Early trout opportunities a rarity in the 'Dacks

Steve PiattI'm pounding out this blog a little early this week because I really don't want to be saddled with this duty on opening day of trout season. That's a bit unusual up here in the North Country; normally the April 1 kickoff doesn't mean a thing to us, except a chance to make a few ceremonial casts in a nearby stream while standing on something that could probably qualify as an iceberg.

This year is different. A mild winter was followed by an incredible heat wave which, albeit brief, chewed up ice, opened up many backcountry brook trout ponds and warmed streams to temperatures generally not seen until May. So there's a real chance we can do some serious fishing on the opener, with options ranging from those backcountry brookie haunts to some streams that may have even received stockings of trout before the season kickoff. Mirror Lake, tight to downtown Lake Placid, may yield some holdover rainbows, and if Lake Placid – which is actually the lake located north of town – is open, it's always worth plying those waters for lake trout that can grow to frightening sizes. Every year it seems at least one fish on either side of 20 pounds is landed, with by an angler who knows the lake's potential and is prepared for tangling with a Leviathan, or one who by dumb luck manages to win the tug-o-war and drag it into his boat or canoe.

The early trout fishing opportunities are especially welcome to a serious turkey hunter like myself. In a typical spring, trout fishing doesn't heat up until May, and that's when my entire focus is on the gobblers. I've never been very good at that turkey-and-trout daily double. What usually happens is that I hunt in the morning and fish in the afternoon, but when hopping back into a truck that's been warmed by the day's sun, I nap right there, awakened an hour or two later to find myself nearly floating in my own drool. An evening fishing outing is out of the question; that's when I'm scouting for more birds or trying to roost a gobbler for the next morning.

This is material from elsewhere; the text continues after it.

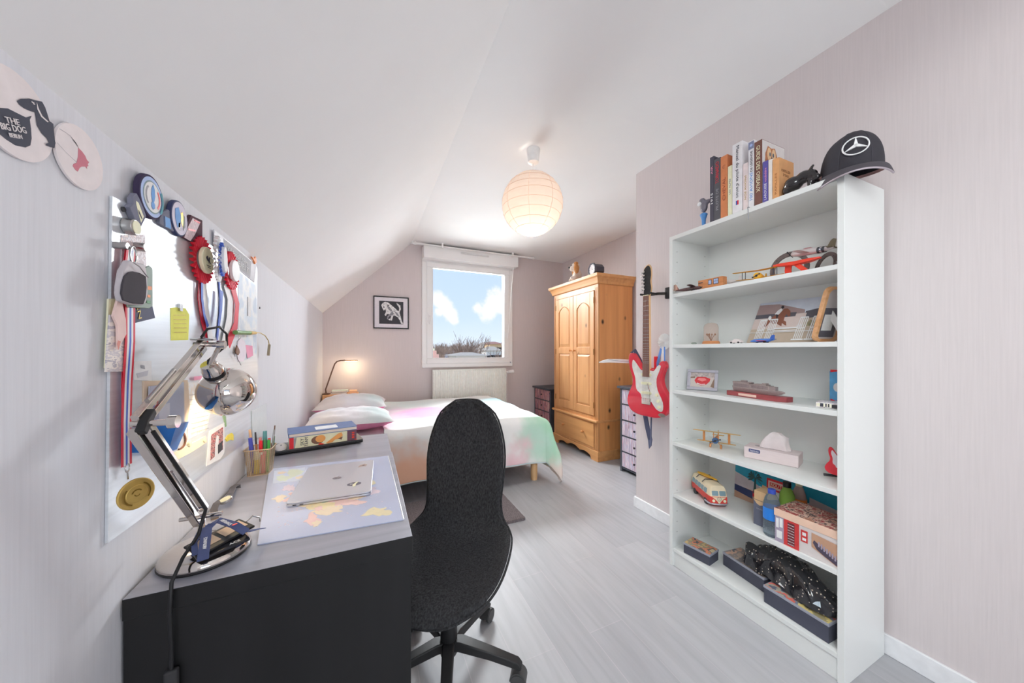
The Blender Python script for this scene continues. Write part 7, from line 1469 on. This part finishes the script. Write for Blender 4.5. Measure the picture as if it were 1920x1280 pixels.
# white model hull hanging on the return wall, its tip sticking out past the corner
bt = thing('model_boat_hull', 'white tapering model hull sticking out past the wall corner in front of the wardrobe', 'model boat', (1.9, YW + .03, 1.19))
HW = mat('hull_white', (228, 224, 222), .4)
rings = []
for f, w, h in ((0, .001, .004), (.08, .006, .018), (.2, .012, .028), (.45, .016, .032), (1., .016, .032)):
    x = 1.715 + .50 * f; z = 1.222 - .03 * f + .022 * math.sin(min(1, f * 3) * PI * .5); rings.append([(x, YW + .040 - w, z + h * .5), (x, YW + .040 + w, z + h * .5), (x, YW + .040 + w * .6, z - h * .5), (x, YW + .040 - w * .6, z - h * .5)])
MB().loft(rings).build('hull', HW, bt, bevel=.002)
MB().tube([(1.80, YW + .0235, 1.243), (1.95, YW + .0232, 1.228), (2.15, YW + .0232, 1.218)], .0015, 5).build('deck_line', GREY, bt)
MB().box(2.12, 2.15, YW + .001, YW + .026, 1.19, 1.22).build('wall_bracket', HW, bt)
# plush dog and octagonal clock on the wardrobe
ZW = 2.2226
pd = thing('plush_dog', 'small floppy-eared cream and brown plush dog on top of the wardrobe', 'plush toy', (2.56, 3.62, ZW))
Fd = BF(2.475, 3.56, ZW, -.45) @ Matrix.Scale(1.25, 4); PF = mat('plush_cream', (214, 200, 188), .95, bump=(.8, 240, (1, 1, 1)), noise=(.1, 60, (1, 1, 1))); PB = mat('plush_brown', (186, 128, 78), .95, bump=(.8, 240, (1, 1, 1)), noise=(.15, 60, (1, 1, 1)))
mb = MB(Fd); mb.ell((0, .02, .06), (.055, .045, .062), 16).ell((-.045, -.03, .02), (.025, .035, .02), 12).ell((.045, -.03, .02), (.025, .035, .02), 12).ell((-.05, -.005, .06), (.018, .02, .04), 12).ell((.05, -.005, .06), (.018, .02, .04), 12); mb.build('body', PF, pd, remesh=.008)
mb = MB(Fd); mb.ell((0, 0, .142), (.052, .048, .050), 16).ell((0, -.035, .128), (.034, .028, .028), 14); hd2 = mb.build('head', PF, pd, remesh=.008)
for s in (-1, 1): mb = MB(Fd); mb.ell((s * .062, .0, .115), (.022, .028, .062), 14, rot=Matrix.Rotation(-s * .28, 4, 'Y')).ell((s * .04, .0, .172), (.022, .026, .018), 12); mb.build('ear', PB, hd2, remesh=.008)
mb = MB(Fd); mb.ell((0, -.064, .138), (.014, .010, .011), 12); mb.build('nose', BLACK, hd2, smooth=80)
for s in (-1, 1): mb = MB(Fd); mb.ell((s * .02, -.045, .158), (.006, .005, .006), 10); mb.build('eye', BLACK, hd2, smooth=80)
ck_ = thing('desk_clock', 'dark octagonal drum clock with white dial standing on the wardrobe', 'clock', (2.53, 3.22, ZW))
Fk = frame((2.50, 3.23, ZW + .0745), (.82, -.57, 0), (-.57, -.82, 0)); Fk = frame((2.50, 3.245, ZW + .0775), (-.1, -1, 0), (-1, .1, 0)); octo = lambda r: [(r * math.cos(PI / 8 + PI / 4 * k), r * math.sin(PI / 8 + PI / 4 * k)) for k in range(8)]
mb = MB(Fk); mb.loft([[(x, y, z) for x, y in octo(r)] for r, z in ((.066, -.13), (.072, -.12), (.070, -.02), (.083, -.012), (.083, .010), (.070, .010), (.068, .002))]); mb.build('housing', mat('clock_housing', (72, 72, 82), .4), ck_, bevel=.002)
mb = MB(Fk); mb.prism(octo(.067), .0005, .003); mb.build('dial', mat('dial_white', (206, 200, 200), .4, noise=(.12, 60, (1, 1, 1))), ck_)
mb = MB(Fk)
for k in range(12): a = PI / 6 * k; mb.prism([(.05 * math.cos(a - .05), .05 * math.sin(a - .05)), (.058 * math.cos(a - .05), .058 * math.sin(a - .05)), (.058 * math.cos(a + .05), .058 * math.sin(a + .05)), (.05 * math.cos(a + .05), .05 * math.sin(a + .05))], .003, .0036)
mb.prism([(-.002, 0), (.002, 0), (.001, .036), (-.001, .036)], .003, .0038).prism([(0, -.002), (.028, -.001), (.028, .001), (0, .002)], .003, .0038); mb.build('hands', INK, ck_)
# ================================================================ the view outside
GZ = -6.
struct('ground', MB().box(-150, 260, YB + 1.5, 420, GZ - .3, GZ), mat('winter_grass', (150, 140, 116), .9, noise=(.2, .3, (1, 1, 1))))
hl = MB(); random.seed(5)
def hill(u, v):
    x = -220 + 640 * u; h = (14 + 6 * math.sin(u * 9 + .6) + 3 * math.sin(u * 23) + 1.2 * math.sin(u * 60)) * math.sin(PI * min(1, max(0, v))) ** .8
    return (x, 300 + 110 * v, GZ + h * 1.0)
hl.grid(hill, 90, 12); tag(hl.build('hills', mat('wooded_hill', (136, 138, 140), .95, noise=(.28, .35, (1, 1, 1))), None, smooth=80), kind='structure')
BARK = mat('winter_branches', (146, 124, 110), .9, noise=(.2, 2, (1, 1, 1)))
def bare_tree(seed, H):
    rnd = random.Random(seed); mb = MB(); cnt = [0]
    def br(p, d, L, r, lev):
        if cnt[0] > 1500: return
        cnt[0] += 1; q = p + d * L; mb.tube([p, q], [r, r * .62], 3 if lev > 2 else 5)
        if lev >= 6: return
        for k in range(3 if lev < 5 else 2):
            nd_ = (d + V((rnd.uniform(-1, 1), rnd.uniform(-1, 1), rnd.uniform(-.25, .7))) * (.55 if lev else .45)).normalized()
            br(p + d * L * rnd.uniform(.6, 1.), nd_, L * rnd.uniform(.62, .82), max(.012, r * .55), lev + 1)
    br(V((0, 0, 0)), V((0, 0, 1)), H * .28, H * .014, 0)
    return mb
protos = []
for i, H in enumerate((9., 8., 7.2)):
    t = thing('bare_tree', 'x', 'tree'); o = bare_tree(30 + i, H).build('branches', BARK, t); protos.append((t, o, H))
random.seed(12); spots, pos, rad = [], [], []; built = [onY(883, 660, 21.), onY(926, 660, 51.), onY(929, 660, 63.), onY(917, 660, 97.)]
k = 0
while len(spots) < 34 and k < 9000:
    k += 1; u, Y = (899, 27.) if k == 1 else (random.uniform(803, 950), random.uniform(22, 170)); p = onY(u, 660, Y); ki = 0 if k == 1 else k % 3
    vv = protos[ki][1].data.vertices; topz = onY(u, 620 if k == 1 else random.uniform(637, 648), Y).z; zs = (topz - GZ) / max(v.co.z for v in vv); r = zs * max(v.co.xy.length for v in vv)
    if all((p.xy - q.xy).length > r + r2 for q, r2 in zip(pos, rad)) and not (k > 1 and any((p.xy - q.xy).length < r + 3.2 for q in built)): spots.append((u, Y, ki, zs)); pos.append(p); rad.append(r * .86)
first = set()
for k, (u, Y, ki, zs) in enumerate(spots):
    t, o, H = protos[ki]
    if ki in first:
        t2 = t.copy(); C.objects.link(t2); o2 = o.copy(); C.objects.link(o2); o2.parent = t2; t = t2
    first.add(ki); p = pos[k]
    t.location = (p.x, Y, GZ); t.rotation_euler = (0, 0, random.uniform(0, 6.3)); t.scale = (zs, zs, zs)
    t['label'] = 'bare brown winter tree in the thicket outside the window'; t['group'] = 'bare trees outside the window'; t['category'] = 'tree'
    if not k: t['label'] = 'tallest bare tree rising above the skyline outside the window'
def house(label, u, Y, w, d, h, roofh, wm, rm, name='house', win=True):
    p = onY(u, 660, Y); t = thing(name, label, 'house', (p.x, Y, GZ)); F = Matrix.Translation((p.x, Y, GZ))
    mb = MB(F); mb.box(-w / 2, w / 2, 0, d, 0, h); mb.build('walls', wm, t)
    mb = MB(F); mb.loft([[(-w / 2 - .3, -.3, h), (w / 2 + .3, -.3, h), (w / 2 + .3, d + .3, h), (-w / 2 - .3, d + .3, h)], [(-w * .2, d * .45, h + roofh), (w * .2, d * .45, h + roofh), (w * .2, d * .55, h + roofh), (-w * .2, d * .55, h + roofh)]]); mb.build('roof', rm, t)
    if win:
        for k in range(3):
            mb = MB(F); x = -w * .3 + w * .3 * k; mb.box(x - .5, x + .5, -.05, .02, h - 2., h - .7); mb.build('window', DARK, t)
    return t
RW = mat('roof_grey', (176, 166, 154), .9); WW = mat('render_white', (226, 220, 216), .9); WO = mat('render_peach', (228, 190, 150), .9)
z_ = onY(880, 662, 21).z - GZ
house('pale grey hipped roof low in the middle of the window view', 883, 20, 1.9, 2, z_ - .14, .2, WW, RW, win=False)
z_ = onY(929, 640, 62).z - GZ; house('peach-coloured house among the trees at the right of the view', 929, 62, 2.6, 3, z_ - .5, .5, WO, mat('roof_brown', (160, 120, 110), .9))
z_ = onY(926, 648, 50).z - GZ; house('small white house before the peach house outside the window', 926, 50, 2.6, 3, z_ - .8, .7, WW, RW)
z_ = onY(915, 640, 90).z - GZ; house('white house far off among the trees, left of the peach house', 917, 95, 4, 5, z_ - .8, .9, WW, RW)
z_ = onY(813, 666, 16).z - GZ
t = thing('chimney', 'pink brick chimney at the lower left of the window view', 'chimney', tuple(onY(813, 660, 16).xy) + (GZ,)); p = onY(813, 660, 16)
MB().box(p.x - .12, p.x + .12, 15.88, 16.12, GZ, onY(813, 657, 16).z).build('stack', mat('pink_brick', (226, 176, 160), .9), t)
MB().box(p.x - .22, p.x + .22, 15.8, 16.2, GZ, onY(813, 664, 16).z).build('base', _mats['pink_brick'], t)
MB().cyl((p.x, 16, onY(813, 657, 16).z), (p.x, 16, onY(813, 653, 16).z), .06, 10).build('pot', CREAM, t)
fit_texts()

So Paula and I plan to take advantage of this April trout fishing. Chances are the weather will be cool, the waters still chilly. But up here, an open pond or lake in April doesn't happen often. Neither does the sight of a DEC stocking truck before opening day. Stocked or wild fish doesn't really matter to a trout angler in April in the Adirondacks. In fact, there are some years when anglers take advantage of a quirk in the regulations on some waters that allows for ice fishing on and after April 1. That should tell you something about how unusual the current conditions are.